■ **Supplied entries**:

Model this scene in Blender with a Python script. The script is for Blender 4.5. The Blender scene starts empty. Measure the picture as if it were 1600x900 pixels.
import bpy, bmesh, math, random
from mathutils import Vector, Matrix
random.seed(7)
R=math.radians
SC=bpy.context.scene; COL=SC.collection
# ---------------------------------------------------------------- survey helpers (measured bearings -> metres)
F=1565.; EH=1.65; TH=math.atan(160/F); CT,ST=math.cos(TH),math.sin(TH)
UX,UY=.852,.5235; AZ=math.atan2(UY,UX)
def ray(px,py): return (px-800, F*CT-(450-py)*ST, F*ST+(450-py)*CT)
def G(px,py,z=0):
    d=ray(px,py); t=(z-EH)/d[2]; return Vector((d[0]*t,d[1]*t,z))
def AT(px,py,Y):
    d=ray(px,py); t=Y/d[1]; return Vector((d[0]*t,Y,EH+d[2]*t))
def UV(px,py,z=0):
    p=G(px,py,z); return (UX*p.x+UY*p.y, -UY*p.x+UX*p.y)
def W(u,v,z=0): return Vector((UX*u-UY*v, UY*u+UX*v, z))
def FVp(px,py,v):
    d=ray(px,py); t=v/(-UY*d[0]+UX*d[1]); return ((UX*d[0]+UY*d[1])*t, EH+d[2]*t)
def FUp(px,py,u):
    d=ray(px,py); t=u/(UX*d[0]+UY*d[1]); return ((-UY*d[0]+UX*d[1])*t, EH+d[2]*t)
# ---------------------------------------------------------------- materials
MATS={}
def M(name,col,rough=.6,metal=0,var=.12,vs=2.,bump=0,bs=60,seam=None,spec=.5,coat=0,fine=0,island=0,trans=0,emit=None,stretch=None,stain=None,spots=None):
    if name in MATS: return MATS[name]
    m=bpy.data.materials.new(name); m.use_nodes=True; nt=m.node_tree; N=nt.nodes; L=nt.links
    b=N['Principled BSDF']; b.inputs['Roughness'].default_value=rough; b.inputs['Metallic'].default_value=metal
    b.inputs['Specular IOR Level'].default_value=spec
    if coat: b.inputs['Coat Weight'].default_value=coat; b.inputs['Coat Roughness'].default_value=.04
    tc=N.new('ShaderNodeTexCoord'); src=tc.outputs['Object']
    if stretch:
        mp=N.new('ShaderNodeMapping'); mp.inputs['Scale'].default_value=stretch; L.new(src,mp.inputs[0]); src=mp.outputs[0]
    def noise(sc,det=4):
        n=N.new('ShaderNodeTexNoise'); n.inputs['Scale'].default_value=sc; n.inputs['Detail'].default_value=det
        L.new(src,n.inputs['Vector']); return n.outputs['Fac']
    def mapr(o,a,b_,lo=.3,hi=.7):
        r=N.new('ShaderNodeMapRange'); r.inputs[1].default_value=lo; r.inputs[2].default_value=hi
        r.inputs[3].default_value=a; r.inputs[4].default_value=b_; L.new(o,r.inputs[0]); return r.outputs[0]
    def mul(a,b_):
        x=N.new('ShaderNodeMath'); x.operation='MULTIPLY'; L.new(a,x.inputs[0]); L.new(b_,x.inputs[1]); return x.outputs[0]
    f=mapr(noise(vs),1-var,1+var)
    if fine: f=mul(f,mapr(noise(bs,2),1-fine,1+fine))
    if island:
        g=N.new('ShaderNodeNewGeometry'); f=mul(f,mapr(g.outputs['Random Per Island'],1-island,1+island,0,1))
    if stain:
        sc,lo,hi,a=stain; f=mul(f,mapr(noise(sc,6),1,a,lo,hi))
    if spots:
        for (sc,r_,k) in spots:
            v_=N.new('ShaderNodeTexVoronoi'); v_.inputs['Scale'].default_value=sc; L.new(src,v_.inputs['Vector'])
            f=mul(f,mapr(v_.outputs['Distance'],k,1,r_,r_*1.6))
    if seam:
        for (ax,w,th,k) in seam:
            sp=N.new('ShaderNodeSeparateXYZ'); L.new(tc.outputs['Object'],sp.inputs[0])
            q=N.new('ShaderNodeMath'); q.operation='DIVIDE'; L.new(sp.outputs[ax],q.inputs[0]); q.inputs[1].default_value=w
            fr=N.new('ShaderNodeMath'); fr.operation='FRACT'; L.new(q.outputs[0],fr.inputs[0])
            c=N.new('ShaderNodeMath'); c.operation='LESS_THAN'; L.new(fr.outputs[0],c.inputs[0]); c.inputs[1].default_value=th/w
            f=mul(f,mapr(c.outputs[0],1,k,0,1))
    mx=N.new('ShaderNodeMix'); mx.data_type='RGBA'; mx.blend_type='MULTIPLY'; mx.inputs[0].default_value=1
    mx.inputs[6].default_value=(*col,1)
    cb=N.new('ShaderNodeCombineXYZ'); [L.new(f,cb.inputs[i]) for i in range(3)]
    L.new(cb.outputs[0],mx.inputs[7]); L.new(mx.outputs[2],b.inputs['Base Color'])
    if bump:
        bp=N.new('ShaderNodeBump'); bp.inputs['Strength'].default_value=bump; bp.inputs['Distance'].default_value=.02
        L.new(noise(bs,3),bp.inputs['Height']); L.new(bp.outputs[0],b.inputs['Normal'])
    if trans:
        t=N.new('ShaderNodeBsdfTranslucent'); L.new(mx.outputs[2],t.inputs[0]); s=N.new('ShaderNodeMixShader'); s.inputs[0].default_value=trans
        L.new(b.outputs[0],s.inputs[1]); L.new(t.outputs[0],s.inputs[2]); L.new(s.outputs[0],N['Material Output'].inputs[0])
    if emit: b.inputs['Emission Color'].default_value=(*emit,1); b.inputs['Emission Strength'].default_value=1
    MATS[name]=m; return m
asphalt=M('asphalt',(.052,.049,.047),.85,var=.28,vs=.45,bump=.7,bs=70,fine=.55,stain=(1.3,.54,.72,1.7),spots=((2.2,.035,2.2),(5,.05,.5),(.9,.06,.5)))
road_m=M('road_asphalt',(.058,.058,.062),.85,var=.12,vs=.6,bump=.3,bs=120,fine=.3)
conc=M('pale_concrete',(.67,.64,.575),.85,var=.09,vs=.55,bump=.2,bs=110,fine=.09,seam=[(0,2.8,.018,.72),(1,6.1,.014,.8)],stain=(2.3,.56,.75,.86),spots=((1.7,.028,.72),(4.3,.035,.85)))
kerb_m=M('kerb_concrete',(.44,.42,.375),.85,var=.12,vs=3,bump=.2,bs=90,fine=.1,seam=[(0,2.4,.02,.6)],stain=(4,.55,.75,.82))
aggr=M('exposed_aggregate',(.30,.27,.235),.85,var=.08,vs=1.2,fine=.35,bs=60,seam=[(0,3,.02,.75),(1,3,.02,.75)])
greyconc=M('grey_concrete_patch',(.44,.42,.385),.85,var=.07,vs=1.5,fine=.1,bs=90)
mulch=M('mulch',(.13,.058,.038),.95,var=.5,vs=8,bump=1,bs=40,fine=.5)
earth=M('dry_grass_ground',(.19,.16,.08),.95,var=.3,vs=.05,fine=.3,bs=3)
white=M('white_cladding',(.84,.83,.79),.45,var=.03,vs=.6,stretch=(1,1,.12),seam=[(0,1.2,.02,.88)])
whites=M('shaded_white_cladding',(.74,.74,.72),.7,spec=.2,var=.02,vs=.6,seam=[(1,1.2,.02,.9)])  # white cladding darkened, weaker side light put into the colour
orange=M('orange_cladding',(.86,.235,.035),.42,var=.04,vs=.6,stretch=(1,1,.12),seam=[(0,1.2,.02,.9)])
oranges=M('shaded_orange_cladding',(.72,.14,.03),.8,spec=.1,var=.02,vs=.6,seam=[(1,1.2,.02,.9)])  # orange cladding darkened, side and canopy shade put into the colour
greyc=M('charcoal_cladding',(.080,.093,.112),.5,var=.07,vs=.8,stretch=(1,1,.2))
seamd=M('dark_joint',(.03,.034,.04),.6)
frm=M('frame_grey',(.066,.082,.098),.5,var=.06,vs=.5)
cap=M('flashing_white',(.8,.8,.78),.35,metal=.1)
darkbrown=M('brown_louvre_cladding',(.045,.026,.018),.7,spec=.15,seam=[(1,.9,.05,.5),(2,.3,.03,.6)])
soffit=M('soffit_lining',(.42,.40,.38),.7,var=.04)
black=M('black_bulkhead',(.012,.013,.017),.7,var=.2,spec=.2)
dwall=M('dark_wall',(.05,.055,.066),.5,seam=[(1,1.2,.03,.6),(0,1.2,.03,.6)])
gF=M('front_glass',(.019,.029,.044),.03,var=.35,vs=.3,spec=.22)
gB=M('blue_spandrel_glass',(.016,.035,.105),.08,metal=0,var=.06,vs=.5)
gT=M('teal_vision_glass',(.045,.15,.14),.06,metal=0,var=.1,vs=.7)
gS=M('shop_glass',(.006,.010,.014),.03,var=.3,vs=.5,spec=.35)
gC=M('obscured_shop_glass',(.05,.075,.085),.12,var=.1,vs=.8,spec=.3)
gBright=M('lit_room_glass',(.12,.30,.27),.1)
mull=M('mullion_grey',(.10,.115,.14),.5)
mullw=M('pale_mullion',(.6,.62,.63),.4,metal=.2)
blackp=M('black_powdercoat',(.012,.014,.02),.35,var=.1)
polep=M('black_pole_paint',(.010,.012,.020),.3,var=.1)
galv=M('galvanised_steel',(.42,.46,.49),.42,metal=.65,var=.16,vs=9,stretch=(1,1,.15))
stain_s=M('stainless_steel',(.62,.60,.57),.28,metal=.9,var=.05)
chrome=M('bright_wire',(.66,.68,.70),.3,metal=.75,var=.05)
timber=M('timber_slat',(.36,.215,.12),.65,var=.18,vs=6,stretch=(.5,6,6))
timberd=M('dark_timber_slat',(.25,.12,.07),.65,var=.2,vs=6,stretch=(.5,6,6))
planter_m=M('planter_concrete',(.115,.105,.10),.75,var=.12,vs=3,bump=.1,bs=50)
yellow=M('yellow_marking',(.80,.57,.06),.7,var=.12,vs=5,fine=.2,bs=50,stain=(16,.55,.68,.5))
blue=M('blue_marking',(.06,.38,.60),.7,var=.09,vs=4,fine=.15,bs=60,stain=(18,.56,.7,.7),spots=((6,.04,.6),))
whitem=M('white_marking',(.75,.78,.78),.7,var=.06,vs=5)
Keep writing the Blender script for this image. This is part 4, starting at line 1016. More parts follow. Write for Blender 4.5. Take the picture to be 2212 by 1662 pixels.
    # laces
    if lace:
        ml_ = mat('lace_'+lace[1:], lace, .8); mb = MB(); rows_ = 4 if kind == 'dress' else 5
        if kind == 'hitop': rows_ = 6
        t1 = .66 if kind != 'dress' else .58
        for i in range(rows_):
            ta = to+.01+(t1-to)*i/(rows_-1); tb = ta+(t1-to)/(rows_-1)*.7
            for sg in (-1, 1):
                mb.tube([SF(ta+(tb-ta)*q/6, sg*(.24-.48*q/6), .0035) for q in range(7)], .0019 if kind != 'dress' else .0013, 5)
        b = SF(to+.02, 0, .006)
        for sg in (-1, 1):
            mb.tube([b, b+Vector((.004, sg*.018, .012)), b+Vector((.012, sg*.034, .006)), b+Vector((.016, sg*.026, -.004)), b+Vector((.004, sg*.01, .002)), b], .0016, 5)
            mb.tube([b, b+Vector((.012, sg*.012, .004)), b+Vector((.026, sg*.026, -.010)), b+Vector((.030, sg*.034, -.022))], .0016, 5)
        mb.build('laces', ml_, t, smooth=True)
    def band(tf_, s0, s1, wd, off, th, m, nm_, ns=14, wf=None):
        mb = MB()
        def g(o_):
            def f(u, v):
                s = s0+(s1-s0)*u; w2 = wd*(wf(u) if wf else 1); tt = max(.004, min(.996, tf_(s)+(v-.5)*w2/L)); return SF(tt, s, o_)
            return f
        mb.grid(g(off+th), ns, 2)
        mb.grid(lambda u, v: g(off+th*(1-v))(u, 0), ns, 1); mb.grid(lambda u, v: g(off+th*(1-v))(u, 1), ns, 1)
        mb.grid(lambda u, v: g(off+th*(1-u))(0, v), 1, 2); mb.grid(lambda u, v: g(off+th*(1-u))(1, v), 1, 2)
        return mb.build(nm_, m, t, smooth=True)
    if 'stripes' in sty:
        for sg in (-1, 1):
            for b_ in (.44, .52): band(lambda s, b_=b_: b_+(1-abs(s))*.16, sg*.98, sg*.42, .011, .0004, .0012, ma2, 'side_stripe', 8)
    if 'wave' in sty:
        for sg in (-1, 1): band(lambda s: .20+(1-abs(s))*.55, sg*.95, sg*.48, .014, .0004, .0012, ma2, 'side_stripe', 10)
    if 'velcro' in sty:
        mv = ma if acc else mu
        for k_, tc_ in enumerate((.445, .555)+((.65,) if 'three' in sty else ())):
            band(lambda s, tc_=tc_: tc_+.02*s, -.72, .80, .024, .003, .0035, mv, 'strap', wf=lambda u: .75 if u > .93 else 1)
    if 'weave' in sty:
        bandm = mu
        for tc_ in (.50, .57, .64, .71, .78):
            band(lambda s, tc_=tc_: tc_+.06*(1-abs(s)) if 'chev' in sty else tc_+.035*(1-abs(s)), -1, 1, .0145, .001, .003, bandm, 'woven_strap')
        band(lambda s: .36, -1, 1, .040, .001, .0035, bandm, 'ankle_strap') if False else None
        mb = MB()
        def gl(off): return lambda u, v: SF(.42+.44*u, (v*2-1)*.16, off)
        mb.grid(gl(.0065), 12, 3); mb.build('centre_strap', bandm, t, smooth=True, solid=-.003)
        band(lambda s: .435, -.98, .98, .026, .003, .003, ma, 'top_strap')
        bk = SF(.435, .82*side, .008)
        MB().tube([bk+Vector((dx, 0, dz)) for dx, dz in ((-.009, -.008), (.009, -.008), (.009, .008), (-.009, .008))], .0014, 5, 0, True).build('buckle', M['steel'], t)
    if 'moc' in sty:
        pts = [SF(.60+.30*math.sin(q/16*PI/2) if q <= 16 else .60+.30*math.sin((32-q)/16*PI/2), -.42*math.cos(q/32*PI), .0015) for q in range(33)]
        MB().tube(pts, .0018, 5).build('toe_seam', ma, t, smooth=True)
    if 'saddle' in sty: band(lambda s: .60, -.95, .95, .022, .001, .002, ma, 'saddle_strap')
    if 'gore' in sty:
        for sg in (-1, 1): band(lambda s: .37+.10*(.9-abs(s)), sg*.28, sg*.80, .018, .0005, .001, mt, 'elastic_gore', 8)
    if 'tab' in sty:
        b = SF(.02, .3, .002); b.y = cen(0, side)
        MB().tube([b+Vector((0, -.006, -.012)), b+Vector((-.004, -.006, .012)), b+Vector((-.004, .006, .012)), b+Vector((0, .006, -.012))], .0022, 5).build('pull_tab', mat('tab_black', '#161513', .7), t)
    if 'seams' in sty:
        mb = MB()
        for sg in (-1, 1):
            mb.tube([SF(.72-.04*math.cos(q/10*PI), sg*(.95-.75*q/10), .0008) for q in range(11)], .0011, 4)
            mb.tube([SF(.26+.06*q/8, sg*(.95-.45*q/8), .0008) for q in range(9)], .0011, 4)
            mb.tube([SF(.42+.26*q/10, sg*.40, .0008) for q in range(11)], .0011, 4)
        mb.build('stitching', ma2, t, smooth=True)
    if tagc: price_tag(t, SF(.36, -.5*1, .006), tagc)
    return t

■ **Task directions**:
Reply with the number of lines in the material above that contain "scene", and nothing more.

■ **Solution to this exercise**:
2